MATERIAL FOR THIS EXERCISE:
--------

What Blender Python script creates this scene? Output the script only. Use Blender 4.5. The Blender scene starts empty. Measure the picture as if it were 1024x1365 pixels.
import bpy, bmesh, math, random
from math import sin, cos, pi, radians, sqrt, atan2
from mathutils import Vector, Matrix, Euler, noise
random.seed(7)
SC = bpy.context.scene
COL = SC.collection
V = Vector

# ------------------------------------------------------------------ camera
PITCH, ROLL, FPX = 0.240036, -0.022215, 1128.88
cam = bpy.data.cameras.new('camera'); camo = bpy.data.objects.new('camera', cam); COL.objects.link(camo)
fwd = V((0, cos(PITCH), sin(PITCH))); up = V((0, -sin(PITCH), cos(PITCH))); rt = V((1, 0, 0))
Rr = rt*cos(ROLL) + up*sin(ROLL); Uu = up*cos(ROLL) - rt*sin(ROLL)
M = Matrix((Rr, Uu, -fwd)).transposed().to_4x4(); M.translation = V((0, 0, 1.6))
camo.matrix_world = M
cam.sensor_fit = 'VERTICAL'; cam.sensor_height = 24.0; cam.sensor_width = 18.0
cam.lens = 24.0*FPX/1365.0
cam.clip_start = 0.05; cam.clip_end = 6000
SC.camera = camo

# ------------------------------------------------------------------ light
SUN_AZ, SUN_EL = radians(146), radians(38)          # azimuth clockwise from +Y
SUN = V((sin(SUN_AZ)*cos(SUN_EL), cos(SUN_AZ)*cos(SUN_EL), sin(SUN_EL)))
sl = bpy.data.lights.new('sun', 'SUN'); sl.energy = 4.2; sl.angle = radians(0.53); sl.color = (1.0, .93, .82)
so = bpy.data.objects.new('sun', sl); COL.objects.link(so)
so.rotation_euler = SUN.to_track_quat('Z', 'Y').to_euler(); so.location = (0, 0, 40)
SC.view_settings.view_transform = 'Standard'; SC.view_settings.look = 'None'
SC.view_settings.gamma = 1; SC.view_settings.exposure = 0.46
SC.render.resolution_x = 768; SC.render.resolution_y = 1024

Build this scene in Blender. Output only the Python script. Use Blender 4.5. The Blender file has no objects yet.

--------

Write out the data again, exactly and in full.

FULL SOLUTION:
What Blender Python script creates this scene? Output the script only. Use Blender 4.5. The Blender scene starts empty. Measure the picture as if it were 1024x1365 pixels.
import bpy, bmesh, math, random
from math import sin, cos, pi, radians, sqrt, atan2
from mathutils import Vector, Matrix, Euler, noise
random.seed(7)
SC = bpy.context.scene
COL = SC.collection
V = Vector

# ------------------------------------------------------------------ camera
PITCH, ROLL, FPX = 0.240036, -0.022215, 1128.88
cam = bpy.data.cameras.new('camera'); camo = bpy.data.objects.new('camera', cam); COL.objects.link(camo)
fwd = V((0, cos(PITCH), sin(PITCH))); up = V((0, -sin(PITCH), cos(PITCH))); rt = V((1, 0, 0))
Rr = rt*cos(ROLL) + up*sin(ROLL); Uu = up*cos(ROLL) - rt*sin(ROLL)
M = Matrix((Rr, Uu, -fwd)).transposed().to_4x4(); M.translation = V((0, 0, 1.6))
camo.matrix_world = M
cam.sensor_fit = 'VERTICAL'; cam.sensor_height = 24.0; cam.sensor_width = 18.0
cam.lens = 24.0*FPX/1365.0
cam.clip_start = 0.05; cam.clip_end = 6000
SC.camera = camo

# ------------------------------------------------------------------ light
SUN_AZ, SUN_EL = radians(146), radians(38)          # azimuth clockwise from +Y
SUN = V((sin(SUN_AZ)*cos(SUN_EL), cos(SUN_AZ)*cos(SUN_EL), sin(SUN_EL)))
sl = bpy.data.lights.new('sun', 'SUN'); sl.energy = 4.2; sl.angle = radians(0.53); sl.color = (1.0, .93, .82)
so = bpy.data.objects.new('sun', sl); COL.objects.link(so)
so.rotation_euler = SUN.to_track_quat('Z', 'Y').to_euler(); so.location = (0, 0, 40)
SC.view_settings.view_transform = 'Standard'; SC.view_settings.look = 'None'
SC.view_settings.gamma = 1; SC.view_settings.exposure = 0.46
SC.render.resolution_x = 768; SC.render.resolution_y = 1024

Build this scene in Blender. Output only the Python script. Use Blender 4.5. The Blender file has no objects yet.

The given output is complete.